## Information shown:
************

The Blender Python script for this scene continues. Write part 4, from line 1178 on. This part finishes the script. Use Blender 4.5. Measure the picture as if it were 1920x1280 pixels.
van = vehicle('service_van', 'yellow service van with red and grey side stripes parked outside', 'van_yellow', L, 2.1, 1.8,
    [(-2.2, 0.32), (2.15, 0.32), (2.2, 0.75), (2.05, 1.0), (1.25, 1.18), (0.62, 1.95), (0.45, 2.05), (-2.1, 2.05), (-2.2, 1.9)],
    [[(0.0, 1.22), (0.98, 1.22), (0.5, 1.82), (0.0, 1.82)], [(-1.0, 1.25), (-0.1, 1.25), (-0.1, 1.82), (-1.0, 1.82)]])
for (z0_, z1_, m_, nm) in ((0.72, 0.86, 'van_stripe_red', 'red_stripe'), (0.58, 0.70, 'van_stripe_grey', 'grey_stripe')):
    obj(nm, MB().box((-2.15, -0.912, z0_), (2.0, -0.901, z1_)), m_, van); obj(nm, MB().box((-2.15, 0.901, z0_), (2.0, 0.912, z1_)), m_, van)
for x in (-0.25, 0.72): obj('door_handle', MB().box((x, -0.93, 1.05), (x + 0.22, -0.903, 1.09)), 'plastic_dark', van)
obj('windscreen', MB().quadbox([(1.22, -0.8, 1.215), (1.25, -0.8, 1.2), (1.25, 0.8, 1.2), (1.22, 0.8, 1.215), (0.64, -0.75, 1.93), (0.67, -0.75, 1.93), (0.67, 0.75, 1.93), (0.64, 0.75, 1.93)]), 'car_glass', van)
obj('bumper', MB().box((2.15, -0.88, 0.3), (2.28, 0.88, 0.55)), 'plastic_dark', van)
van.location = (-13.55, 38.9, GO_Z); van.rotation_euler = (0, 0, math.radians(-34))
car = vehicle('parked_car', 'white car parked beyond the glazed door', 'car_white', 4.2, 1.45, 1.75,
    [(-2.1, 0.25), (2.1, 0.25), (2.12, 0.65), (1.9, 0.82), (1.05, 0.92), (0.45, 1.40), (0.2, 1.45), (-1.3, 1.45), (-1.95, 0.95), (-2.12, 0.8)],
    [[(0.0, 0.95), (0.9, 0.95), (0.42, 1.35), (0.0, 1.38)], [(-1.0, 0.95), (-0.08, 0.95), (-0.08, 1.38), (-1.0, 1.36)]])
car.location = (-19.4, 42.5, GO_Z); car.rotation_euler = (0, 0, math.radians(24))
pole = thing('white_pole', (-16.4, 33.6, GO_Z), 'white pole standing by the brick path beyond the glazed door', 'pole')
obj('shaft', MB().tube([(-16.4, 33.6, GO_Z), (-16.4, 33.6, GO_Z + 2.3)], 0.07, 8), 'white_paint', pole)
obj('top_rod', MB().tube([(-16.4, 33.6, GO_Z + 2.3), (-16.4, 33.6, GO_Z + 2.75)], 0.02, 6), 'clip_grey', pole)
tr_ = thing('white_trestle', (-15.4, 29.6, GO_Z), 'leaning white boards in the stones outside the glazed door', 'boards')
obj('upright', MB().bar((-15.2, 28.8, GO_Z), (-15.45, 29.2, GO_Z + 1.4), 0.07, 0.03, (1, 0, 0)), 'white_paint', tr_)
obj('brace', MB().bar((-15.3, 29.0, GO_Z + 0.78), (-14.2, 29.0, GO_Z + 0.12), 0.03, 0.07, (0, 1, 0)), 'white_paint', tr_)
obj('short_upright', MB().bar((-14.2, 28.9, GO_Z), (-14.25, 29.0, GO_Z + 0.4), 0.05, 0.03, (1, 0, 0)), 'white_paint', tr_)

************

Reproduce the full listing word for word.

The Blender Python script for this scene continues. Write part 4, from line 1178 on. This part finishes the script. Use Blender 4.5. Measure the picture as if it were 1920x1280 pixels.
van = vehicle('service_van', 'yellow service van with red and grey side stripes parked outside', 'van_yellow', L, 2.1, 1.8,
    [(-2.2, 0.32), (2.15, 0.32), (2.2, 0.75), (2.05, 1.0), (1.25, 1.18), (0.62, 1.95), (0.45, 2.05), (-2.1, 2.05), (-2.2, 1.9)],
    [[(0.0, 1.22), (0.98, 1.22), (0.5, 1.82), (0.0, 1.82)], [(-1.0, 1.25), (-0.1, 1.25), (-0.1, 1.82), (-1.0, 1.82)]])
for (z0_, z1_, m_, nm) in ((0.72, 0.86, 'van_stripe_red', 'red_stripe'), (0.58, 0.70, 'van_stripe_grey', 'grey_stripe')):
    obj(nm, MB().box((-2.15, -0.912, z0_), (2.0, -0.901, z1_)), m_, van); obj(nm, MB().box((-2.15, 0.901, z0_), (2.0, 0.912, z1_)), m_, van)
for x in (-0.25, 0.72): obj('door_handle', MB().box((x, -0.93, 1.05), (x + 0.22, -0.903, 1.09)), 'plastic_dark', van)
obj('windscreen', MB().quadbox([(1.22, -0.8, 1.215), (1.25, -0.8, 1.2), (1.25, 0.8, 1.2), (1.22, 0.8, 1.215), (0.64, -0.75, 1.93), (0.67, -0.75, 1.93), (0.67, 0.75, 1.93), (0.64, 0.75, 1.93)]), 'car_glass', van)
obj('bumper', MB().box((2.15, -0.88, 0.3), (2.28, 0.88, 0.55)), 'plastic_dark', van)
van.location = (-13.55, 38.9, GO_Z); van.rotation_euler = (0, 0, math.radians(-34))
car = vehicle('parked_car', 'white car parked beyond the glazed door', 'car_white', 4.2, 1.45, 1.75,
    [(-2.1, 0.25), (2.1, 0.25), (2.12, 0.65), (1.9, 0.82), (1.05, 0.92), (0.45, 1.40), (0.2, 1.45), (-1.3, 1.45), (-1.95, 0.95), (-2.12, 0.8)],
    [[(0.0, 0.95), (0.9, 0.95), (0.42, 1.35), (0.0, 1.38)], [(-1.0, 0.95), (-0.08, 0.95), (-0.08, 1.38), (-1.0, 1.36)]])
car.location = (-19.4, 42.5, GO_Z); car.rotation_euler = (0, 0, math.radians(24))
pole = thing('white_pole', (-16.4, 33.6, GO_Z), 'white pole standing by the brick path beyond the glazed door', 'pole')
obj('shaft', MB().tube([(-16.4, 33.6, GO_Z), (-16.4, 33.6, GO_Z + 2.3)], 0.07, 8), 'white_paint', pole)
obj('top_rod', MB().tube([(-16.4, 33.6, GO_Z + 2.3), (-16.4, 33.6, GO_Z + 2.75)], 0.02, 6), 'clip_grey', pole)
tr_ = thing('white_trestle', (-15.4, 29.6, GO_Z), 'leaning white boards in the stones outside the glazed door', 'boards')
obj('upright', MB().bar((-15.2, 28.8, GO_Z), (-15.45, 29.2, GO_Z + 1.4), 0.07, 0.03, (1, 0, 0)), 'white_paint', tr_)
obj('brace', MB().bar((-15.3, 29.0, GO_Z + 0.78), (-14.2, 29.0, GO_Z + 0.12), 0.03, 0.07, (0, 1, 0)), 'white_paint', tr_)
obj('short_upright', MB().bar((-14.2, 28.9, GO_Z), (-14.25, 29.0, GO_Z + 0.4), 0.05, 0.03, (1, 0, 0)), 'white_paint', tr_)